Address the Fear of Sharing Too Soon. This is the harder, and most critical part. In most organizations, people don’t “put their stuff out there” until it’s pretty much done. All the conversations and collaboration happens before they share, via emails, IMs, phone calls, and in-person meetings.
Here’s the problem: many folks don’t WANT to share their stuff until it’s pretty much done.
- “My colleagues and my manager will think I’m a doofus if I put something half-baked out there!”
- “I don’t want anyone stealing my half-baked idea, fleshing it out and taking credit for it.”

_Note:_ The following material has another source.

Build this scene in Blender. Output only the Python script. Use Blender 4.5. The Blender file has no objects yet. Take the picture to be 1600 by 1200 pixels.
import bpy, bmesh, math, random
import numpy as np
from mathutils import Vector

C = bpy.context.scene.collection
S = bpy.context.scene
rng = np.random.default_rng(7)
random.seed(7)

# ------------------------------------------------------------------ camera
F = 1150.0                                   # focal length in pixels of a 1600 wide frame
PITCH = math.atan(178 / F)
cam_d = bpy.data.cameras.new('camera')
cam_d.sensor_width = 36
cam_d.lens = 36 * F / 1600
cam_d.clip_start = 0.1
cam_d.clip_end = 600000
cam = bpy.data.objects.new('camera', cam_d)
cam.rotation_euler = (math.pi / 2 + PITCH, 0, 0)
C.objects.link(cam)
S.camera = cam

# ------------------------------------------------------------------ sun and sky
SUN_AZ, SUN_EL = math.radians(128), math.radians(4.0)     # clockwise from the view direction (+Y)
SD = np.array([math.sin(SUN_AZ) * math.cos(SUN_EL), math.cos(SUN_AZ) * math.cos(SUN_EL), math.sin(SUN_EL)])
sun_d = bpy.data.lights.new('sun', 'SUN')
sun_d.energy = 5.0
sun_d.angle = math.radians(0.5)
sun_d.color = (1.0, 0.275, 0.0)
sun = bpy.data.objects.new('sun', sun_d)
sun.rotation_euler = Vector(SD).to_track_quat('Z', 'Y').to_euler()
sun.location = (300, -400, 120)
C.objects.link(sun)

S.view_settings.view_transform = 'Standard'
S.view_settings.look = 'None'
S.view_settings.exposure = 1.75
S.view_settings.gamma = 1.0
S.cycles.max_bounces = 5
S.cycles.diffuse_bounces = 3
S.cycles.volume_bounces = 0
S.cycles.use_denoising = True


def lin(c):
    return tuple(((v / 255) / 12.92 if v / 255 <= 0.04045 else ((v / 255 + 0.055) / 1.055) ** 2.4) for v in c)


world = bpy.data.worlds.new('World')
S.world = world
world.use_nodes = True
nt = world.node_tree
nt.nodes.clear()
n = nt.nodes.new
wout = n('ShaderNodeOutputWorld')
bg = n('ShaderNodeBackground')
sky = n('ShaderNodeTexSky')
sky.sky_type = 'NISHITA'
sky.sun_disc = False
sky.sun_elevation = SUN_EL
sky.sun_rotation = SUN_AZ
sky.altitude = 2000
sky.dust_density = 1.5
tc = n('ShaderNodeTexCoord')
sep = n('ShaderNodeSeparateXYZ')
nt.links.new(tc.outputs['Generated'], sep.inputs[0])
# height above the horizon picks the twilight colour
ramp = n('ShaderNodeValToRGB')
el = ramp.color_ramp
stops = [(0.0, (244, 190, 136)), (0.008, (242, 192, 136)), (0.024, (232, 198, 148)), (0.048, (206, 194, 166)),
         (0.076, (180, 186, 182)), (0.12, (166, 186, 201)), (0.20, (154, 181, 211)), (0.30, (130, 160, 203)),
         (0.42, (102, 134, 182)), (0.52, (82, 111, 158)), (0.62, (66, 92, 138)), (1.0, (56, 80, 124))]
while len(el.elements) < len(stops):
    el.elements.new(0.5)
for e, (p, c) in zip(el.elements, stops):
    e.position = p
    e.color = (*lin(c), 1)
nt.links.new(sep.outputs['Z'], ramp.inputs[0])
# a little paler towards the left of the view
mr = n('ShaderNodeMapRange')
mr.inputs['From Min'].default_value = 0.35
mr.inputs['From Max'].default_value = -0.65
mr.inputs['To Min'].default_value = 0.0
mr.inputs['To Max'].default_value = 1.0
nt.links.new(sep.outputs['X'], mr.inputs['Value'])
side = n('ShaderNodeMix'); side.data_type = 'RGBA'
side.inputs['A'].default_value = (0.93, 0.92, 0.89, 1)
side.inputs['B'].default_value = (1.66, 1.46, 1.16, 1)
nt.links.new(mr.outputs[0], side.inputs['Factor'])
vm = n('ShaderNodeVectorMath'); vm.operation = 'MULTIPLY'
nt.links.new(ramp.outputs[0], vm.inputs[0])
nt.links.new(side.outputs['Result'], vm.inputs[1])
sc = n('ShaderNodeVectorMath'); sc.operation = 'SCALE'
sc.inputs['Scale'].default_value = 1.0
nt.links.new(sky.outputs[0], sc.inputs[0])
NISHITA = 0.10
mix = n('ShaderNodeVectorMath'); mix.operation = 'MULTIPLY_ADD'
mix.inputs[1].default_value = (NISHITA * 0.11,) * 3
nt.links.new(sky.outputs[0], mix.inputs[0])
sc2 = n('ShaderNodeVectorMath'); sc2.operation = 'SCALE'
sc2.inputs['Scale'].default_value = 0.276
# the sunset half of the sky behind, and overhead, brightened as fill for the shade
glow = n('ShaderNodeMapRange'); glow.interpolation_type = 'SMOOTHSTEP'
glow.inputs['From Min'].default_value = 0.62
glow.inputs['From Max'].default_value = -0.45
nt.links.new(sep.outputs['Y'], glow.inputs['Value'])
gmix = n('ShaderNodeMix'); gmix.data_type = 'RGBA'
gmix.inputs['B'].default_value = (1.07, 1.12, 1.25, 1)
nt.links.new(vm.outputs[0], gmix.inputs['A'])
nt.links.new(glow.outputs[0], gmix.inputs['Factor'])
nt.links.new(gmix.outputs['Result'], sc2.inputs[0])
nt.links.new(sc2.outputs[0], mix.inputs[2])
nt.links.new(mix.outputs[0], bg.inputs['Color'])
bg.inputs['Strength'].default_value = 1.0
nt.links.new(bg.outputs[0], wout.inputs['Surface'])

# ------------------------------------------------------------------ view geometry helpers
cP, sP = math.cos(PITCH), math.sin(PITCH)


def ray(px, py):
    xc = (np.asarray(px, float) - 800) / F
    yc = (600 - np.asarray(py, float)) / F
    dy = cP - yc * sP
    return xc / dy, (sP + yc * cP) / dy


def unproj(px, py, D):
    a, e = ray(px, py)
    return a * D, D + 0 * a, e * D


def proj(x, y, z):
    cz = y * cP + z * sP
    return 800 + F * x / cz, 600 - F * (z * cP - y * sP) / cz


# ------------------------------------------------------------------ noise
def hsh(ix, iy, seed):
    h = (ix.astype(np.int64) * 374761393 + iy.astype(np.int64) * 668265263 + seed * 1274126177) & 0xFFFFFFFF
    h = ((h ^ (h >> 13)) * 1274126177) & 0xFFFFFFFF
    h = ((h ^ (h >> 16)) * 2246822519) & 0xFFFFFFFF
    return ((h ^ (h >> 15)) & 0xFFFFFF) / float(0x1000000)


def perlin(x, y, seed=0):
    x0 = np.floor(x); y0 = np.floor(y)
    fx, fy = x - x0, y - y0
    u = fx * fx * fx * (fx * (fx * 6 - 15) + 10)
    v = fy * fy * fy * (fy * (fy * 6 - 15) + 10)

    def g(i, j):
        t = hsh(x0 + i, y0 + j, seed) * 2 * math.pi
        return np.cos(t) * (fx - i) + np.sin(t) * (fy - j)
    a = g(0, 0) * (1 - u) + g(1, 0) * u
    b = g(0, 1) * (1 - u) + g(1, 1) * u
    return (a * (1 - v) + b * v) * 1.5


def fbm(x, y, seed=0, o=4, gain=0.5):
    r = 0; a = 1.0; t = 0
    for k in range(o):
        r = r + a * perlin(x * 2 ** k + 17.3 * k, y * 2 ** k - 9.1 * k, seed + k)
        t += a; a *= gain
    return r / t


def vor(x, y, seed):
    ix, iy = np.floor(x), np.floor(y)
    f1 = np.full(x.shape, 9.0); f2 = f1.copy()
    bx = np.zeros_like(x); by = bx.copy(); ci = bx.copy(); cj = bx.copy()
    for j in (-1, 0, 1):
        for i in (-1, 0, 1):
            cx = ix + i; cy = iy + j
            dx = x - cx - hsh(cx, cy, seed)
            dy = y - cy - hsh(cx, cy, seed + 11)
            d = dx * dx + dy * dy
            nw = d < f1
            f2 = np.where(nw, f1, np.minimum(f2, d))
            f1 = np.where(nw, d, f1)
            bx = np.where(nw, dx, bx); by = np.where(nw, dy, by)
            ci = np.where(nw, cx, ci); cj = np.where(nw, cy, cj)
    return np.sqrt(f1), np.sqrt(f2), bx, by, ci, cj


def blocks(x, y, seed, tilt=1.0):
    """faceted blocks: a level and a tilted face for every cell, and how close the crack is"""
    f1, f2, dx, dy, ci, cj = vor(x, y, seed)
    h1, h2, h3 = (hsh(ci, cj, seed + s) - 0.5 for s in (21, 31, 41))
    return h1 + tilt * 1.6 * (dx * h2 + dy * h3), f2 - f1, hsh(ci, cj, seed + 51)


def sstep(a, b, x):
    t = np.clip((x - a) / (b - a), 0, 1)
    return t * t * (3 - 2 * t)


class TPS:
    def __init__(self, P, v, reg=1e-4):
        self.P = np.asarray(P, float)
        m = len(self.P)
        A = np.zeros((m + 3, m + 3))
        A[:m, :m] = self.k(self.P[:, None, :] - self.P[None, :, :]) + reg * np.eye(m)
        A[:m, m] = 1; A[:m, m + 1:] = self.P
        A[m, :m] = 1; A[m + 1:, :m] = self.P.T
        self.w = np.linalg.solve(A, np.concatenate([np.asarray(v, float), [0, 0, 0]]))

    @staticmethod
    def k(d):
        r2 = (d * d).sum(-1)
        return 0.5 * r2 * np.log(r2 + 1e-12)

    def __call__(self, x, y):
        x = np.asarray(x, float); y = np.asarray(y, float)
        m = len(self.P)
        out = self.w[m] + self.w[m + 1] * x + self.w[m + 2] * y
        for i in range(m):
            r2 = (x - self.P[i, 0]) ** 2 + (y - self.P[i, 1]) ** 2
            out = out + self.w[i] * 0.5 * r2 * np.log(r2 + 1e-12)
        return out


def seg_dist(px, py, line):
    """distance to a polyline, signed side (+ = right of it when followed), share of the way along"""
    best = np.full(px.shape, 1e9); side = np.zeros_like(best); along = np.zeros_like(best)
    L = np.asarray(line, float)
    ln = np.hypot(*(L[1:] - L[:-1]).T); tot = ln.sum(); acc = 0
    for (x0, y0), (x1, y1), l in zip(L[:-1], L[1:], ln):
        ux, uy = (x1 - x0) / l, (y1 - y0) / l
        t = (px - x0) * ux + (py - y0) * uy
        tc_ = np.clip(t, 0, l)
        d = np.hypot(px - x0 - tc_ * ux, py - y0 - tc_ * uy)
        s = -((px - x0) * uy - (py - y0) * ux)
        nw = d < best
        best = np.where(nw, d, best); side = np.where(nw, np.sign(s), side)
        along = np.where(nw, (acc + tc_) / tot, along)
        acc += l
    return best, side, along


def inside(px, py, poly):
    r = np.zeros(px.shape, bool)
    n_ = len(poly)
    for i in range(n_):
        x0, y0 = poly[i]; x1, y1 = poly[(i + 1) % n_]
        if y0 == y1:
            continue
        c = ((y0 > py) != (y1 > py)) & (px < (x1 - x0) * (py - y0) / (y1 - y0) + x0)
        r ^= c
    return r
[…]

My advice? Implement a slow behavior migration. Give those people a private, secure space or group to share their half-baked stuff so that REAL collaboration can take place. The end result won’t be an individual contribution, of course, so help them understand the meaning of co-ownership. Once they’re comfy co-baking with the people they already trust, encourage them to open those private spaces up to more people, or perhaps make them public to the organization, if appropriate.